I Love The Frustration Of Ambiguous Video Game Endings

I Love The Frustration Of Ambiguous Video Game Endings

I recently played a game with no real ending, closure or sense of reward. It was infuriating.

You may have heard about Her Story before, since it’s been talked about a few times on Kotaku recently. tl;dr it’s absolutely worth your time, and one of my favourites in 2015 so far.

I am not going to spoil the game, by the way. You’re good.

Here’s the basic premise: you need to find out who murdered Simon. Sitting at your 1990s-era computer, complete with Windows 95-esque OS, you quietly click through endless video clips of a woman being interviewed by the police. Every clip has been transcribed into the database, so the player can type any word into the search bar, and if it’s mentioned in the clip, it will come up.

Most games have an endpoint. You finish the last level, beat the boss, maybe a cutscene plays. When everything fades to black, it’s over. Congratulations, player! You did it. Even if you end up playing again on a harder difficultly level or go searching for achievements, there’s a sense of finality. You don’t get that in Her Story, and I wish more games had the same courage.

Remember the cut scene after the credits in Final Fantasy VII? A huge reason that game stuck with me for so long was because there was no way to know what really happened.

And while I found Journey to be profoundly moving, it wasn’t because the lore came full circle.

Her Story trusts you’ll figure everything out on your own.
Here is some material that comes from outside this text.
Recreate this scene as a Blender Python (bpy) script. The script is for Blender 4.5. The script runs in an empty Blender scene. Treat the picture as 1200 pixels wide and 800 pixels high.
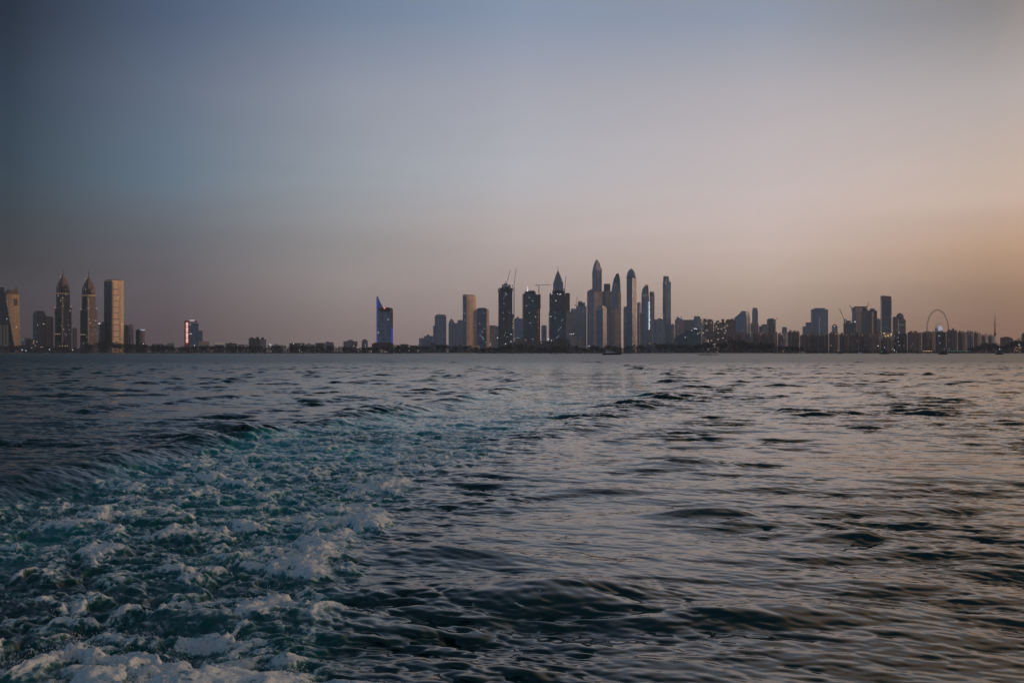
import bpy, bmesh, math, random
import numpy as np
from mathutils import Vector, Matrix

# ------------------------------------------------------------------ basics
SC = bpy.context.scene
COL = SC.collection
F = 1166.7            # focal length in pixels of a 1200 px wide picture (35 mm on 36 mm)
HY = 412.8            # horizon row in that picture
CAMZ = 3.0            # eye height above the sea, metres
GROUND = 2.0          # level of the reclaimed shore
R = math.radians
rng = random.Random(7)

def wx(px, D): return (px - 600.0) / F * D
def wz(py, D): return (HY - py) / F * D + CAMZ

def lin(c):
    out = []
    for v in c[:3]:
        v = v / 255.0
        out.append(v / 12.92 if v <= 0.04045 else ((v + 0.055) / 1.055) ** 2.4)
    return tuple(out) + (1.0,)

def tag(o, label=None, cat=None, group=None, kind=None):
    if label: o['label'] = label
    if cat: o['category'] = cat
    if group: o['group'] = group
    if kind: o['kind'] = kind
    return o

def empty(name, loc, label=None, cat=None, group=None):
    o = bpy.data.objects.new(name, None)
    COL.objects.link(o)
    o.location = loc
    o.empty_display_size = 5
    return tag(o, label, cat, group)

def link_mesh(name, me, mat, parent=None):
    if mat is not None:
        me.materials.clear(); me.materials.append(mat)
    o = bpy.data.objects.new(name, me)
    COL.objects.link(o)
    if parent is not None: o.parent = parent
    return o

def from_bm(name, bm, mat, parent=None, smooth=False):
    bmesh.ops.recalc_face_normals(bm, faces=bm.faces)
    me = bpy.data.meshes.new(name)
    bm.to_mesh(me); bm.free()
    if smooth:
        for p in me.polygons: p.use_smooth = True
    return link_mesh(name, me, mat, parent)

def copy_tree(o, parent=None):
    c = o.copy(); COL.objects.link(c)
    if parent is not None: c.parent = parent
    for ch in list(o.children): copy_tree(ch, c)
    return c

# ------------------------------------------------------------------ mesh pieces (add to a bmesh)
def loft(bm, rings, cap=True):
    vs = [[bm.verts.new(p) for p in ring] for ring in rings]
    n = len(vs[0])
    for a, b in zip(vs, vs[1:]):
        for i in range(n):
            j = (i + 1) % n
            try: bm.faces.new((a[i], a[j], b[j], b[i]))
            except ValueError: pass
    if cap:
        for r in (vs[0][::-1], vs[-1]):
            try: bm.faces.new(r)
            except ValueError: pass
    return vs

def box(bm, x0, x1, y0, y1, z0, z1):
    loft(bm, [[(x0, y0, z), (x1, y0, z), (x1, y1, z), (x0, y1, z)] for z in (z0, z1)])

def bar(bm, a, b, r, n=4):
    a, b = Vector(a), Vector(b)
    d = (b - a)
    if d.length < 1e-6: return
    q = d.to_track_quat('Z', 'Y')
    ring = [Vector((math.cos(2 * math.pi * (i + .5) / n), math.sin(2 * math.pi * (i + .5) / n), 0)) for i in range(n)]
    if not isinstance(r, tuple): r = (r, r)
    loft(bm, [[tuple(a + q @ (v * r[0])) for v in ring], [tuple(b + q @ (v * r[1])) for v in ring]])

def revolve(bm, prof, n=16, cx=0, cy=0, sx=1.0, sy=1.0, rot=0.0):
    rings = []
    for r, z in prof:
        rings.append([(cx + sx * r * math.cos(2 * math.pi * i / n + rot), cy + sy * r * math.sin(2 * math.pi * i / n + rot), z) for i in range(n)])
    loft(bm, rings)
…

In 2015, that’s a genuinely surprising design choice, as we’ve become accustomed to games being deeply afraid of players not being politely guided to the next objective.

There’s a point early on, after you’ve spent some time looking through clips, that can trigger the credits. There’s no warning. I was surprised, genuinely taken aback. “Wait, that’s it?” There was no last-minute revelation, no M. Night Shyamalan twist to send you reeling.

I mean, there are several of those moments while playing Her Story, but they are entirely earned by the player. Nothing is handed to you on a silver platter. Though it’s not exactly difficult to stumble across the major narrative turns in Her Story, you have to find them. You typed in the keyword. You decided it was worth investigating this line of evidence. You put two-and-two together, and realised everything you thought prior to this moment was wrong.

I can’t remember the last game that had me scrambling to load up message boards threads to have my theories validated — or crushed. (As it turns out, I had it mostly right…according to one theory, anyway. I’ll take it.) But what happened is left to interpretation, speculation, and assumption.

When Her Story launched, I saw a people tweeting (and mocking) someone asking questions about the game on the game’s Steam forum:

I Love The Frustration Of Ambiguous Video Game Endings
I Love The Frustration Of Ambiguous Video Game Endings

“How do I decide when I am satisfied?” is goofy phrasing deserving of some ribbing and mockery, but I know what he’s really asking here: hey, did I miss something? Can you really blame someone who plays games for asking that question?

Games have conditioned us to be completionists — heck, even Her Story couldn’t help itself from incorporating achievements to mark progress and encourage clever discoveries. Stories that start are supposed to end — at least, that’s how most stories work! Ambiguity makes us feel uncomfortable. It’s why people still argue about the endings to LOST and The Sopranos. But uncertainty can be wonderful, precisely because it’s contrarian. Our greatest desire — what happened? — goes unfulfilled. That frustration is simultaneously intoxicating and infuriating.

Instead of wrapping everything up with a pretty bow or rewarding you with “unlocked ending A,” Her Story simply… ends. What you take away from that ending is completely up to you.